We let our emotions dictate whether or not we draw near to God. If I’ve had a stressful week, my emotional pain or fog can cause me to run away from God rather than towards Him. However, sometimes our lack of emotions can be just as problematic. If I don’t experience an emotional high when we sing songs in our worship service, does that mean that God is not present among us? If I don't feel a certain way when I pray, does that mean that God doesn't hear me? Does that mean that prayer is pointless? Or what if I feel fine? If I don't feel needy, does that mean I don't need to draw near to God? Or what if I don't feel much at all? Does my numbness mean that I don't have faith? 

If we let our emotions (or lack of them) control our spirituality like this, we're in trouble. Having faith is not the same thing as having certain feelings. Our emotions are too unreliable to sustain our faith. They ebb and flow within any given day. They are fleeting and superficial. While our emotions can be overpowering at times, even in good ways, they are temporary experiences that often fail to change anything about how we actually live. If we want lasting, life-giving, transformative faith then we need something more than an emotional buzz.

We need an anchor--something to keep us from drifting away from faith because of how we feel.

We can't look to our minds to save us. As important as our minds are, we can't just think right thoughts and expect to be transformed. That's why God provides us with real, tangible practices to anchor us. Our rootlessness today in our virtualized, mobile world makes this more crucial than ever. We've never needed God's tangible gifts of grace more than we do today. God uses embodied practices to shape us over time so that we endure in faith, even when our emotions fail us. Here are two important ones:

1. Communion: nourishment for our faith

What if Jesus knew what He was doing when He established the Lord's Supper and commanded His disciples to continue observing it together (Matthew 26:26-291 Corinthians 11:23-26)? For many of us, Communion doesn't feel special. It just seems so ordinary. There are no emotional fireworks involved. We do it because Jesus tells us to, but we don't see it as having any significance for our real lives. It doesn't seem like something we really need to make it through the stressful week ahead. But is it possible that we're missing something profound about the power of Communion for spiritual life?
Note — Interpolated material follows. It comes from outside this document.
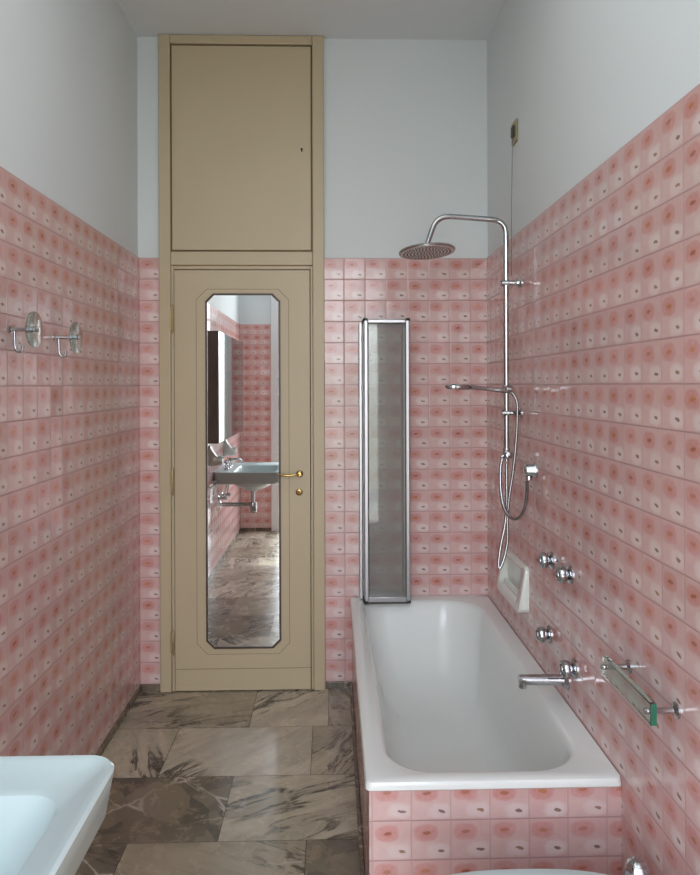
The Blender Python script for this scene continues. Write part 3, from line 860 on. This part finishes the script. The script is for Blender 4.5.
# taps on the deck
tb = thing('basin_mixer', 'chrome spout with two knobs at the back of the washbasin, seen in the mirror', 'tap', (XL+.07, .92, WZT))
bm = bmesh.new()
lathe(bm, (XL+.07, .92, WZT-.006), (0, 0, 1), [(.026, 0), (.026, .005), (.016, .012), (.014, .05), (.011, .06), (0, .062)], 24)
tube(bm, spline([(XL+.07, .92, WZT+.035), (XL+.10, .92, WZT+.060), (XL+.15, .92, WZT+.062), (XL+.175, .92, WZT+.048), (XL+.178, .92, WZT+.032)], 6), .010, 14)
finish('spout', bm, M['chrome'], tb)
for dy in (-.10, .10):
    bm = bmesh.new()
    lathe(bm, (XL+.07, .92+dy, WZT-.006), (0, 0, 1), [(.024, 0), (.024, .005), (.013, .012), (.012, .045), (.010, .05)], 20)
    lathe(bm, (XL+.07, .92+dy, WZT+.040), (0, 0, 1), [(.010, 0), (.022, .004), (.024, .014), (.020, .024), (0, .026)], 32, .1, 4)
    finish('knob', bm, M['chrome'], tb)
# towel bracket at its side
tr = thing('basin_towel_bar', 'short chrome towel bar under the door side edge of the washbasin, seen in the mirror', 'towel rail', (XL, WY1+.03, .70))
bm = bmesh.new()
tube(bm, [(XL, 1.33, .712), (XL+.05, 1.33, .712)], .006, 12); tube(bm, [(XL, 1.62, .712), (XL+.05, 1.62, .712)], .006, 12)
tube(bm, [(XL+.05, 1.30, .712), (XL+.05, 1.65, .712)], .007, 12)
finish('bar', bm, M['chrome'], tr)
# ceramic holders either side
def holder(y, label):
    t = thing('tumbler_holder', label, 'holder', (XL, y, .90), 'ceramic holders over the washbasin')
    bm = bmesh.new()
    loft(bm, [[(XL+x, q[0], q[1]) for q in rrect(y-w_, y+w_, .90-h, .90+h2, r, 0, 5)] for (x, w_, h, h2, r) in ((0, .05, .06, .09, .03), (.012, .05, .06, .09, .03), (.03, .04, .06, .05, .03), (.07, .045, .055, .0, .02), (.10, .04, .045, -.01, .015))], True, True)
    finish('ceramic_body', bm, M['porcelain_old'], t)
    bm = bmesh.new()
    lathe(bm, (XL+.072, y, .885), (0, 0, 1), [(.022, 0), (.03, .02), (.034, .024), (.030, .026), (.020, .01), (0, .008)], 20)
    finish('cup_ring', bm, M['porcelain_old'], t)
holder(1.40, 'white ceramic wall holder on the door side of the washbasin, seen in the mirror')
holder(.66, 'white ceramic wall holder on the window side of the washbasin, seen in the mirror')
# mirror cabinet
mc = thing('mirror_cabinet', 'long mirror cabinet with dark side over the washbasin, seen only in the door mirror', 'cabinet', (XL, .99, 1.02))
bm = B(XL+.0005, -.797, .33, 1.66, 1.025, 1.815)
finish('cabinet_body', bm, M['dark_side'], mc, bevel=.003)
for k in range(3):
    a = .335+.4405*k
    bm = B(-.7965, -.791, a, a+.438, 1.028, 1.812)
    finish('cabinet_door', bm, M['dim_mirror'], mc, bevel=.001)

# ------------------------------------------------------------------ bidet at the lower edge
bd = thing('bidet', 'white porcelain bidet before the tiled tub end, only its rim in view', 'bidet', (.45, 1.30, 0))
BZ = .40
def bring(x0_, x1_, hw, z, p=2.6, yc=1.300, n=56):
    out = []
    cx, hx_ = (x0_+x1_)/2, (x1_-x0_)/2
    for k in range(n):
        a = 2*pi*k/n; ca, sa = cos(a), sin(a)
        out.append((cx + hx_*math.copysign(abs(ca)**(2/p), ca), yc + hw*math.copysign(abs(sa)**(2/p), sa), z))
    return out
bm = bmesh.new()
loft(bm, [bring(.33, .66, .10, 0), bring(.33, .67, .10, .02), bring(.32, .68, .085, .10), bring(.26, .69, .11, .22), bring(.13, .70, .165, .33), bring(.105, .70, .182, BZ-.03), bring(.10, .69, .187, BZ-.012), bring(.102, .69, .186, BZ-.003), bring(.11, .68, .18, BZ),
          bring(.135, .58, .155, BZ-.002), bring(.145, .57, .147, BZ-.012), bring(.16, .555, .135, BZ-.06), bring(.22, .52, .10, BZ-.12), bring(.36, .45, .03, BZ-.135)], True, True)
finish('bowl', bm, M['porcelain'], bd, recalc=False)
bt = thing('bidet_tap', 'round chrome tap at the wall end of the bidet, cut by the lower picture edge', 'tap', (.63, 1.44, .40))
bx, by = wx(636, 1.44), 1.44
bz = wz(860, by, bx)
bm = bmesh.new()
lathe(bm, (bx, by, BZ-.03), (0, 0, 1), [(.018, 0), (.018, bz-.046-BZ+.03)], 20)
finish('stem', bm, M['chrome'], bt)
bm = bmesh.new()
lathe(bm, (bx, by, bz-.050), (0, 0, 1), [(.012, 0), (.022, .006), (.0265, .016), (.0265, .028), (.021, .040), (.012, .048), (0, .050)], 40, .04, 8)
finish('knob', bm, M['chrome'], bt)

# ------------------------------------------------------------------ french window behind the camera
wn = struct(thing('window_1', 'tall white french window opening behind the viewer', 'window', (0, YR, 0)))
bm = bmesh.new()
f = .078
box(bm, WX0, WX0+f, YR-.12, YR+.012, 0, WZ); box(bm, WX1-f, WX1, YR-.12, YR+.012, 0, WZ); box(bm, WX0+f, WX1-f, YR-.12, YR+.012, WZ-f, WZ)
box(bm, WX0+f, WX1-f, YR-.10, YR-.06, 2.05, 2.09)
finish('frame', bm, M['white_wood'], wn, bevel=.004)
struct(finish('balcony_floor', B(-2.5, 2.5, -3.2, YR-.252, -.12, -.02), M['concrete'], smooth=False))

# ------------------------------------------------------------------ light
W = bpy.data.worlds.new('sky'); bpy.context.scene.world = W; W.use_nodes = True
nt = W.node_tree; bg = nt.nodes['Background']
tc = nt.nodes.new('ShaderNodeTexCoord'); sx = nt.nodes.new('ShaderNodeSeparateXYZ'); rmp = nt.nodes.new('ShaderNodeValToRGB')
nt.links.new(tc.outputs['Generated'], sx.inputs[0])
mr = nt.nodes.new('ShaderNodeMapRange'); mr.inputs[1].default_value = -1; mr.inputs[2].default_value = 1
nt.links.new(sx.outputs[2], mr.inputs[0]); nt.links.new(mr.outputs[0], rmp.inputs[0]); nt.links.new(rmp.outputs[0], bg.inputs[0])
el_ = rmp.color_ramp.elements
el_[0].position = 0.0; el_[0].color = (.42, .40, .36, 1)
el_[1].position = 1.0; el_[1].color = (.74, .90, 1.12, 1)
e1 = rmp.color_ramp.elements.new(.47); e1.color = (.42, .44, .40, 1)
e2 = rmp.color_ramp.elements.new(.55); e2.color = (.98, 1.02, 1.06, 1)
bg.inputs[1].default_value = 8.5
def area(name, loc, rot, sx_, sy_, power, col, portal=False):
    l = bpy.data.lights.new(name, 'AREA'); l.shape = 'RECTANGLE'; l.size = sx_; l.size_y = sy_; l.energy = power; l.color = col
    o = bpy.data.objects.new(name, l); C.objects.link(o); o.location = loc; o.rotation_euler = rot
    if portal: l.cycles.is_portal = True
    return o
area('window_daylight', ((WX0+WX1)/2, YR-.14, WZ/2), (radians(90), 0, 0), WX1-WX0, WZ, 1, (1, 1, 1), True)

area('ceiling_fill', (-.05, 1.0, ZC-.03), (0, 0, 0), 1.2, 2.2, 11, (.93, 1, 1))  # unseen fill added below the ceiling to soften the window contrast
sl = bpy.data.lights.new('soft_sun', 'SUN'); sl.energy = 3.0; sl.angle = radians(4); sl.color = (.92, 1, 1.0)
so = bpy.data.objects.new('soft_sun', sl); C.objects.link(so); so.location = (0, -3, 5)
so.rotation_euler = Vector((-.05, .5, -.866)).to_track_quat('-Z', 'Y').to_euler()
# ------------------------------------------------------------------ camera
cam = bpy.data.cameras.new('camera'); co = bpy.data.objects.new('camera', cam); C.objects.link(co)
cam.sensor_fit = 'HORIZONTAL'; cam.sensor_width = 36; cam.lens = 36.0
cam.shift_y = -52.5/700
cam.clip_start = .02
co.location = (0, 0, EYE)
co.rotation_euler = (Matrix.Rotation(-YAW, 3, 'Z') @ Matrix.Rotation(radians(90), 3, 'X') @ Matrix.Rotation(radians(-.18), 3, 'Z')).to_euler()
sc = bpy.context.scene
sc.camera = co
sc.view_settings.view_transform = 'Standard'
sc.view_settings.look = 'None'
sc.view_settings.exposure = 0.03
sc.cycles.max_bounces = 14; sc.cycles.diffuse_bounces = 8; sc.cycles.glossy_bounces = 6
sc.cycles.transparent_max_bounces = 16; sc.cycles.transmission_bounces = 10
sc.cycles.use_denoising = True
sc.cycles.sample_clamp_indirect = 6.0
sc.cycles.caustics_reflective = False; sc.cycles.caustics_refractive = False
When we celebrate Communion, the apostle Paul tells us that we participate in the blood and the body of Christ (see 1 Corinthians 10:16-17). Those cannot be empty words. We don't believe that the bread and wine (or juice) actually become Jesus' body and blood. We're not cannibals. However, we are still participating in Christ in a real sense. Something profoundly real takes place when we participate in this sacred meal. It's not an empty ritual. Something deeply spiritual is going on. It does not give us new spiritual life (i.e. make us born again or converted), but it does play a pivotal role in our spiritual growth.

Communion nourishes us in our faith. The physical bread and cup reminds us that God became physical for our salvation. As one people, we celebrate together that Jesus became like us to make us like Him. As we celebrate God's grace in this tangible way, we uniquely experience God's personal presence through His Son Jesus Christ. As we participate in this week after week after week, it confirms and strengthens our faith. It sustains us in faith, even when our emotions do not. We're anchored in our faith as we engage in this most intimate of act of Communion with Jesus together as His body.

2. Community: connection to sustain our faith

What if God knew what He was doing when He saved us into a community of faith? When we're united to Jesus, we're united to His body. We may feel like we're all alone, but we're not islands. We're not all alone at sea, even if it feels that way. As members of Christ's body, we're profoundly connected to each other (see 1 Corinthians 12:12-26). We need each other to fight our unbelief (see Hebrews 3:12-13). God's Spirit transforms us as we live together like this.

This will not be easy. True Christian community is messy. Our faith in Jesus unites those of us who are otherwise very different from each other. This is what makes the church so beautiful. But it also means that our relationships will sometimes be awkward, frustrating, uncomfortable, and inconvenient. These experiences do not mean that we're doing something wrong. If we're never experiencing any of these difficulties, we may be enjoying the benefits of a social club but we're likely not experiencing true Christian community. If our relationships in the church were effortless, there would be no need or opportunity for the fruits of the Spirit (Galatians 5:16-26). This kind of real community is the setting God has chosen to transform us. It is a tangible way in which He sustains us in our faith.

“Who can give us the certainty that, in the confession and the forgiveness of our sins, we are not dealing with ourselves but with the living God? God gives us this certainty through our brother. Our brother breaks the circle of self-deception. A man who confesses his sins in the presence of a brother knows that he is no longer alone with himself; he experiences the presence of God in the reality of the other person.”

— Dietrich Bonhoeffer, "Life Together: The Classic Exploration of Christian Community," p. 116

God's grace becomes tangible for me in the presence of another. When I hear others share about their struggles with faith, I'm reminded that I'm not alone. When I tell my brother in Christ that God is full of goodness for him because of Jesus, it strengthens my faith; it stirs me to draw near to God. When someone hears me confess my sin without judgment and tells me that God forgives me because of Jesus, that grace that I already "know" about becomes more real to me. When we learn to treat each other as family should ("brother" and "sister" are not empty words)--when we refuse to give up on each other--something powerful happens. God's Spirit transforms us through our real, authentic connection with each other. Our life together in Christ anchors us in our faith, even when our emotions fail us.

I, for one, couldn't be more glad that having faith doesn't rise or fall based on how I feel.